──────── GIVEN MATERIAL

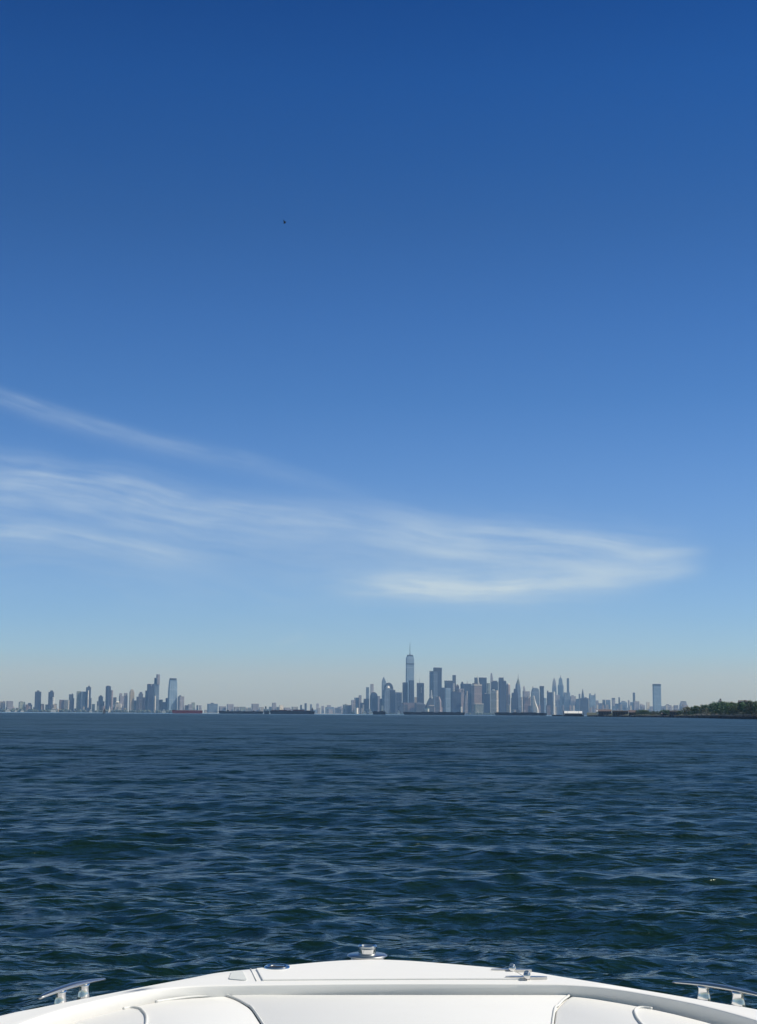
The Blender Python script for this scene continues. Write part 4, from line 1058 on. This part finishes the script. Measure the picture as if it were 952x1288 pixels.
# ------------------------------------------------------------------ the boat
YAW, S0 = R(3.5), 0.365
boat = thing('motorboat', (S0 * math.cos(YAW), S0 * math.sin(YAW), 0), 'white motorboat whose bow fills the bottom of the picture', 'boat', rz=YAW)
CREST = [(0, 6.35), (.15, 6.318), (.30, 6.243), (.45, 6.155), (.60, 6.062), (.70, 5.945), (.83, 5.795), (.95, 5.65), (1.06, 5.515), (1.17, 5.375), (1.25, 5.275), (1.34, 5.10), (1.43, 4.80), (1.50, 4.30), (1.53, 3.4), (1.53, 2), (1.52, 0), (1.46, -2.9)]
INNER = [(0, 5.795), (.14, 5.794), (.28, 5.789), (.42, 5.782), (.55, 5.774), (.67, 5.757), (.77, 5.715), (.86, 5.64), (.94, 5.545), (1.02, 5.43), (1.08, 5.33), (1.17, 5.12), (1.26, 4.80), (1.33, 4.3), (1.36, 3.4), (1.36, 2), (1.35, 0), (1.29, -2.7)]


def catmull(keys, sub=6):
    full = [(-x, y) for x, y in keys[:0:-1]] + list(keys)
    out = []; n = len(full)
    for i in range(n - 1):
        p0, p1, p2, p3 = (np.array(full[min(max(j, 0), n - 1)]) for j in (i - 1, i, i + 1, i + 2))
        for s in range(sub):
            t = s / sub
            out.append(.5 * ((2 * p1) + (p2 - p0) * t + (2 * p0 - 5 * p1 + 4 * p2 - p3) * t * t + (3 * p1 - p0 - 3 * p2 + p3) * t ** 3))
    out.append(np.array(full[-1])); return np.array(out)


crest, inner = catmull(CREST), catmull(INNER)
tan_ = np.gradient(crest, axis=0); nrm = np.stack([-tan_[:, 1], tan_[:, 0]], 1); nrm /= np.linalg.norm(nrm, axis=1)[:, None]
if nrm[len(nrm) // 2, 1] < 0: nrm = -nrm
ZD, ZP = 1.22, 1.186
dirv = crest - inner; wid = np.linalg.norm(dirv, axis=1)[:, None]; dirn = dirv / wid


def ring(base, z): return [(p[0], p[1], z) for p in base]


# deck: coaming face, rounded lip, deck, crest, outward slope
rows = [ring(inner + dirn * .004, ZP - .10), ring(inner, ZP), ring(inner - dirn * .0005, ZD - .003), ring(inner + dirn * .0006, ZD - .0004), ring(inner + dirn * .004, ZD + .001), ring(inner + dirn * .008, ZD + .0014),
        ring(inner + dirn * .04, ZD + .0014), ring(inner + dirn * np.minimum(.055, wid * .45), ZD), ring(inner + dirn * (wid * .75), ZD + .001), ring(crest - nrm * .008, ZD),
        ring(crest, ZD - .002), ring(crest + nrm * .03, ZD - .012), ring(crest + nrm * .08, ZD - .042), ring(crest + nrm * .095, ZD - .06), ring(crest + nrm * .098, ZD - .085)]
bm = bmesh.new(); loft(bm, rows, closed=False, cap=(False, False)); bm_out('deck', bm, 'deck_nonskid', boat, True)
# hull below the deck edge
def hull_ring(z, off, rake, sq):
    q = crest + nrm * off; out = []
    for s, t in q:
        f_ = max(0, (t - 2.5) / 3.9); out.append((s * (1 - sq * (1 + 1.2 * f_ ** 2) / 2.2), t - rake * f_ ** 2, z))
    return out
rows = [hull_ring(ZD - .087, .094, 0, 0), hull_ring(.95, .085, .03, .02), hull_ring(.6, .06, .15, .12), hull_ring(.3, .03, .35, .26), hull_ring(.05, 0, .7, .42), hull_ring(-.25, -.05, 1.3, .8), hull_ring(-.42, -.1, 1.8, 1.3)]
bm = bmesh.new(); rr = loft(bm, rows, closed=False, cap=(False, False))
bm.faces.new([r_[0] for r_ in rr] + [r_[-1] for r_ in rr[::-1]])
bm_out('hull', bm, 'gelcoat', boat, True)
bm = bmesh.new(); tube(bm, [(p[0], p[1], ZD - .1) for p in crest + nrm * .1], .022, 8); bm_out('rub_rail', bm, 'black_rubber', boat, True)
# moulded bow seating base, cockpit liner and floor
k0 = [i for i, p in enumerate(inner) if p[1] > 3.9]
poly = [inner[i] + dirn[i] * .003 for i in k0]
bm = bmesh.new(); loft(bm, [[(p[0], p[1], z) for p in poly] for z in (.55, ZP - .075)]); bm_out('bow_seat_base', bm, 'gelcoat', boat)
k1 = [i for i, p in enumerate(inner) if p[1] <= 3.95]
for half in ([i for i in k1 if inner[i][0] < 0], [i for i in k1 if inner[i][0] > 0]):
    bm = bmesh.new(); loft(bm, [[(inner[i][0] + dirn[i][0] * .006, inner[i][1], z) for i in half] for z in (.45, ZP - .02)], closed=False, cap=(False, False)); bm_out('cockpit_liner', bm, 'gelcoat', boat, True)
poly = [inner[i] for i in range(len(inner)) if inner[i][1] < 3.95]
bm = bmesh.new(); loft(bm, [[(p[0], p[1], z) for p in poly] for z in (.40, .452)]); bm_out('cockpit_floor', bm, 'deck_nonskid', boat)
bm = bmesh.new(); box(bm, -1.46, 1.46, -2.9, -2.7, .1, ZD); bm_out('transom', bm, 'gelcoat', boat, bevel=.02)


def pad(name, poly, z0, z1, mat='vinyl', rnd=.007):
    """cushion with softly rolled edge and slightly domed top"""
    P = np.array(poly); c_ = P.mean(0)
    def inset(d):
        n = len(P); out = []
        for i in range(n):
            a, b, c2 = P[i - 1], P[i], P[(i + 1) % n]
            e1 = (b - a) / (np.linalg.norm(b - a) + 1e-9); e2 = (c2 - b) / (np.linalg.norm(c2 - b) + 1e-9)
            n1, n2 = np.array([-e1[1], e1[0]]), np.array([-e2[1], e2[0]]); nn = n1 + n2; nn /= (np.linalg.norm(nn) + 1e-9)
            if np.dot(nn, c_ - b) < 0: nn = -nn
            out.append(b + nn * d)
        return out
    rings = []
    for d, z in ((.001, z0), (0, z0 + .01), (0, z1 - rnd), (rnd * .3, z1 - rnd * .3), (rnd, z1)):
        rings.append([(p[0], p[1], z) for p in inset(d)])
    bm = bmesh.new(); loft(bm, rings)
    return bm_out(name, bm, mat, boat, True)


def rounded(poly, rad, n=4):
    out = []; P = [Vector(p) for p in poly]
    for i in range(len(P)):
        a, b, c2 = P[i - 1], P[i], P[(i + 1) % len(P)]
        r_ = min(rad, (a - b).length * .45, (c2 - b).length * .45)
        p, q = b + (a - b).normalized() * r_, b + (c2 - b).normalized() * r_
        for k in range(n + 1):
            t = k / n; out.append(tuple(p * (1 - t) ** 2 + b * 2 * t * (1 - t) + q * t * t))
    return out


pad('cushion', rounded([(-.545, 5.79), (-.506, 5.70), (-.471, 5.60), (-.446, 5.50), (-.376, 5.0), (-.346, 4.5), (.466, 4.5), (.496, 5.0), (.591, 5.47), (.621, 5.56), (.656, 5.66), (.696, 5.752)], .02), ZP - .07, ZP)
pad('cushion', rounded([(-.557, 5.782), (-.70, 5.738), (-.775, 5.695), (-.86, 5.60), (-.93, 5.51), (-1.0, 5.40), (-1.07, 5.26), (-1.15, 5.06), (-1.23, 4.75), (-1.28, 4.4), (-.352, 4.4), (-.382, 5.0), (-.452, 5.50), (-.477, 5.60), (-.512, 5.70)], .03), ZP - .07, ZP - .004)
pad('cushion', rounded([(.702, 5.748), (.775, 5.695), (.86, 5.60), (.93, 5.51), (1.0, 5.40), (1.07, 5.26), (1.15, 5.06), (1.23, 4.75), (1.28, 4.4), (.472, 4.4), (.502, 5.0), (.597, 5.47), (.627, 5.56), (.662, 5.655)], .03), ZP - .07, ZP - .004)
def polysmooth(a, sub=6):
    out = []; n = len(a)
    for i in range(n - 1):
        p0, p1, p2, p3 = (np.array(a[min(max(j, 0), n - 1)]) for j in (i - 1, i, i + 1, i + 2))
        for k in range(sub):
            t = k / sub; out.append(.5 * ((2 * p1) + (p2 - p0) * t + (2 * p0 - 5 * p1 + 4 * p2 - p3) * t * t + (3 * p1 - p0 - 3 * p2 + p3) * t ** 3))
    return out + [np.array(a[-1])]


# piping along the cushion seams
for a in ([(-.556, 5.785), (-.511, 5.70), (-.475, 5.60), (-.449, 5.50), (-.378, 5.0)], [(.698, 5.75), (.657, 5.658), (.622, 5.56), (.592, 5.47), (.497, 5.0)], [(-.557, 5.782), (-.64, 5.765), (-.72, 5.73), (-.80, 5.665)], [(-.90, 5.54), (-.88, 5.565), (-.855, 5.555), (-.83, 5.50), (-.80, 5.3), (-.77, 4.6)], [(.94, 5.49), (.915, 5.51), (.885, 5.49), (.86, 5.40), (.84, 5.2), (.82, 4.6)]):
    bm = bmesh.new(); tube(bm, [(p[0], p[1], ZP - .0015) for p in polysmooth(a)], .0048, 8); bm_out('piping', bm, 'piping', boat, True)

# anchor locker lid, its hinges and latch ring
lid = [(-.425, 5.868)] + [(x, 5.874) for x in np.linspace(-.2, .3, 6)] + [(.556, 5.864), (.53, 6.045)]
cr = [(p - n_ * .03) for p, n_ in zip(crest, nrm)]
lid += [tuple(p) for p in cr[::-1] if -.44 < p[0] < .515] + [(-.452, 6.12)]
bm = bmesh.new(); loft(bm, [[(p[0], p[1], z) for p in lid] for z in (ZD - .01, ZD + .0065)])
hatch = bm_out('anchor_hatch', bm, 'deck_nonskid', boat, bevel=.0025)
bm = bmesh.new(); tube(bm, [(-.446, 5.862, ZD + .0006), (-.474, 6.135, ZD + .0006)], .003, 6); bm_out('gasket', bm, 'piping', hatch, True)
bm = bmesh.new(); tube(bm, [(.57, 5.858, ZD + .0006), (.545, 6.05, ZD + .0006)], .002, 6); bm_out('gasket', bm, 'piping', hatch, True)
bm = bmesh.new(); loft(bm, [[(a, b, z) for a, b in rounded([(-.50, 5.875), (-.482, 5.875), (-.505, 6.08), (-.545, 6.06), (-.55, 5.9)], .015)] for z in (ZD - .002, ZD + .004)]); bm_out('nonskid_panel', bm, 'nonskid_panel', boat)
for (ax, ay), ang in (((.528, 6.045), R(-5)), ((.559, 5.878), R(-5))):
    h = bpy.data.objects.new('hinge', None); COL.objects.link(h); h.parent = hatch; h.location = (ax, ay, ZD + .0065); h.rotation_euler = (0, 0, ang)
    for s in (-1, 1):
        bm = bmesh.new(); loft(bm, [[(s * a, b, z) for a, b in rounded([(.006, -.014), (.055, -.012), (.078, -.005), (.078, .005), (.055, .012), (.006, .014)], .004, 2)] for z in (-.006 if s > 0 else .0005, .0045)]); bm_out('leaf', bm, 'brushed_steel', h)
    bm = bmesh.new(); tube(bm, [(0, -.034, .010), (0, -.030, .010), (0, -.006, .010)], [.008, .0125, .0125], 14); bm_out('knuckle', bm, 'chrome', h, True)
    bm = bmesh.new(); tube(bm, [(.004, .004, .010), (.004, .028, .010), (.004, .032, .010)], [.0125, .0125, .008], 14); bm_out('knuckle', bm, 'chrome', h, True)
lr = bpy.data.objects.new('latch_ring', None); COL.objects.link(lr); lr.parent = hatch; lr.location = (-.372, 6.13, ZD + .0065)
bm = bmesh.new(); n = 40
loft(bm, [[(r_ * math.cos(2 * math.pi * k / n), r_ * math.sin(2 * math.pi * k / n), z) for k in range(n)] for r_, z in ((.05, 0), (.049, .005), (.044, .008), (.036, .006), (.034, .001))], cap=(False, False)); bm_out('rim', bm, 'chrome', lr, True)
bm = bmesh.new(); lathe(bm, [(.0355, .0006), (.0345, .0022)], n=n); bm_out('well', bm, 'black_rubber', lr)
bm = bmesh.new(); box(bm, -.006, .028, -.007, .007, .0024, .008); bm_out('pull_tab', bm, 'chrome', lr, bevel=.002)

# round polished fitting on the bow tip
bf = bpy.data.objects.new('bow_fitting', None); COL.objects.link(bf); bf.parent = boat; bf.location = (-.008, 6.40, ZD)
bm = bmesh.new(); lathe(bm, [(.055, -.05), (.058, -.01), (.056, .004)], n=40, sx=1.15); bm_out('pedestal', bm, 'gelcoat', bf, True)
bm = bmesh.new(); lathe(bm, [(.076, .0045), (.081, .007), (.081, .011), (.076, .0145), (.03, .0155)], n=48); bm_out('base_plate', bm, 'brushed_steel', bf, True)
bm = bmesh.new(); lathe(bm, [(.037, .0145), (.0365, .02), (.0365, .034), (.0375, .040), (.0395, .043), (.0395, .047), (.038, .0495), (.034, .0505), (.0315, .048), (.031, .039), (.01, .0385)], n=48); bm_out('drum', bm, 'chrome', bf, True)
bm = bmesh.new(); lathe(bm, [(.008, .0387), (.008, .042), (.004, .044)], n=20); bm_out('cap_screw', bm, 'chrome', bf, True)

# mooring cleats on the outward slope of the side decks
def cleat(s, cx_, cy_, ang):
    e = bpy.data.objects.new('cleat', None); COL.objects.link(e); e.parent = boat; e.location = (cx_, cy_, ZD - .018); e.rotation_euler = (0, 0, ang)
    bm = bmesh.new(); rings = []
    for q in np.linspace(-1, 1, 21):
        a = abs(q); x = q * .205; z = .046 - .010 * a ** 2.0; w = .019 * (1 - .55 * a ** 1.8); h = .0085 * (1 - .45 * a)
        rings.append([(x, w * math.cos(p) * (abs(math.cos(p)) ** -.35 if abs(math.cos(p)) > .05 else 1), z + h * math.sin(p)) for p in np.linspace(0, 2 * math.pi, 14, endpoint=False)])
    loft(bm, rings); bm_out('horn', bm, 'brushed_steel', e, True)
    for x in (-.073, .073):
        bm = bmesh.new(); lathe(bm, [(.028, -.02), (.0265, .0), (.0235, .010), (.0215, .022), (.0215, .031), (.025, .042)], cx=x, n=24, sx=1.0, sy=.8); bm_out('leg', bm, 'chrome', e, True)


cleat(-1, -1.088, 5.628, math.atan2(.146, .07))
cleat(1, 1.199, 5.537, math.atan2(-.10, .08))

────────────────

▶ **WHAT YOU HAVE TO DO**
Return only the lines running from the top of the data to the line that holds "0), (1.29, -2.7)]". Include both of those lines, but skip the pictures.

▶ **FULL SOLUTION**
The Blender Python script for this scene continues. Write part 4, from line 1058 on. This part finishes the script. Measure the picture as if it were 952x1288 pixels.
# ------------------------------------------------------------------ the boat
YAW, S0 = R(3.5), 0.365
boat = thing('motorboat', (S0 * math.cos(YAW), S0 * math.sin(YAW), 0), 'white motorboat whose bow fills the bottom of the picture', 'boat', rz=YAW)
CREST = [(0, 6.35), (.15, 6.318), (.30, 6.243), (.45, 6.155), (.60, 6.062), (.70, 5.945), (.83, 5.795), (.95, 5.65), (1.06, 5.515), (1.17, 5.375), (1.25, 5.275), (1.34, 5.10), (1.43, 4.80), (1.50, 4.30), (1.53, 3.4), (1.53, 2), (1.52, 0), (1.46, -2.9)]
INNER = [(0, 5.795), (.14, 5.794), (.28, 5.789), (.42, 5.782), (.55, 5.774), (.67, 5.757), (.77, 5.715), (.86, 5.64), (.94, 5.545), (1.02, 5.43), (1.08, 5.33), (1.17, 5.12), (1.26, 4.80), (1.33, 4.3), (1.36, 3.4), (1.36, 2), (1.35, 0), (1.29, -2.7)]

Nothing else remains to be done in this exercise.